RBA leaves rates on hold - but for how long?

Tuesday, 7 October 2014  Media Alerts

“There was a strong impetus for the RBA to begin increasing interest rates before the end of the year,” said the UNSW Business School’s Professor James Morley, who sits on the Shadow RBA Board.

The Reserve Bank of Australia met today to decide on interest rates, and left the cash rate on hold at 2.5 per cent, where it has been for the past 13 months - one of the longest periods of rates stability since 1990. RBA governor Glenn Stevens ended his decision statement by referring to "a period of stability in interest rates".

James Morley is a Professor of Economics and Associate Dean (Research) at UNSW Business School. He said “the forecast for the Australian economy is mixed. The collapse of the iron ore price and a much weaker outlook for China is certainly drag on the Australian economy.”
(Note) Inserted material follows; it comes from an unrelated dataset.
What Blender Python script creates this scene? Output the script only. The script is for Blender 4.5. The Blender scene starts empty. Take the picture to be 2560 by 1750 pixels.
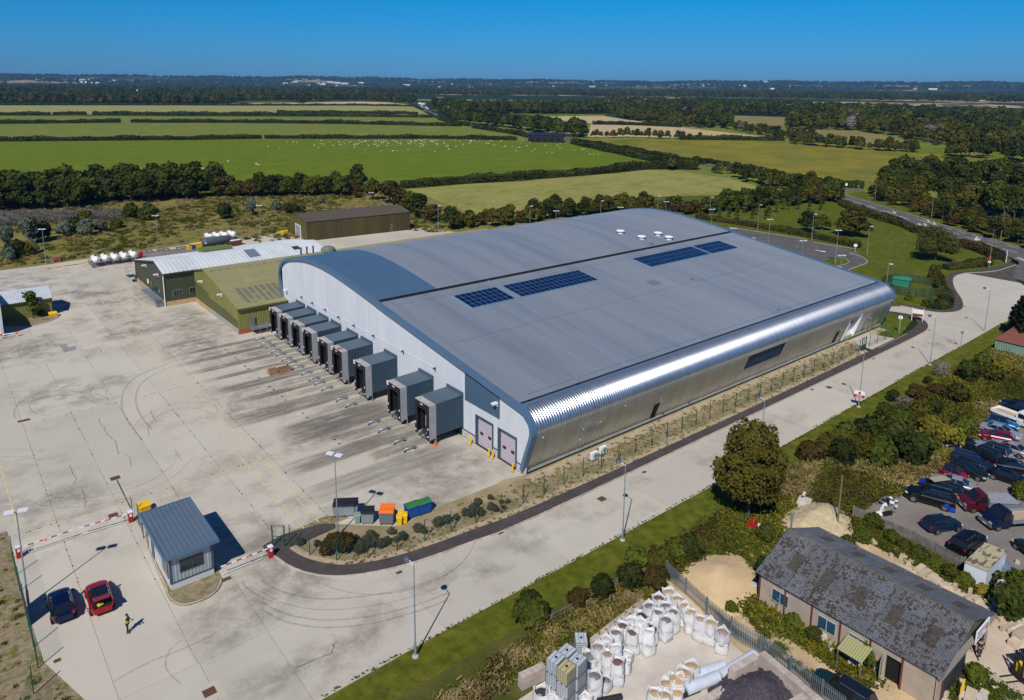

Many analysts have been looking for any language in the RBA’s statement that could signal the start of a rate rise next year, in the light of a hot housing sector, and the fall in the dollar.

“The lower Australian dollar and a more robust recovery in the United States could help offset some of the weakness in the export sector,” he said.

The Australia Dollar has fallen markedly over the past few weeks, losing eight percent of its value against the US dollar. At the weekend it was at 86.4 US cents, its lowest since July 2010, and fell again after the RBA announcement today.
“On the domestically front, it does appear that negative short-term real interest rates - comparing rates with inflation - have fuelled excessive growth in residential and commercial real estate prices. Inflation is also running at the top end of the RBA’s target range. Therefore I would urge the Reserve Bank to begin a tightening cycle soon, especially since the large increase in the unemployment rate in July has been reversed - from 6.4% to 6.1%.”

On Thursday there will be fresh unemployment data from the ABS.

“The main risk to the domestic outlook remains over exactly how contractionary an implemented budget will turn out to be,” he said. “On balance the RBA should start to increase interest rates before the end of the year, especially if the housing market continues to overheat and in the absence of a more sustained large upward movement in the unemployment rate.”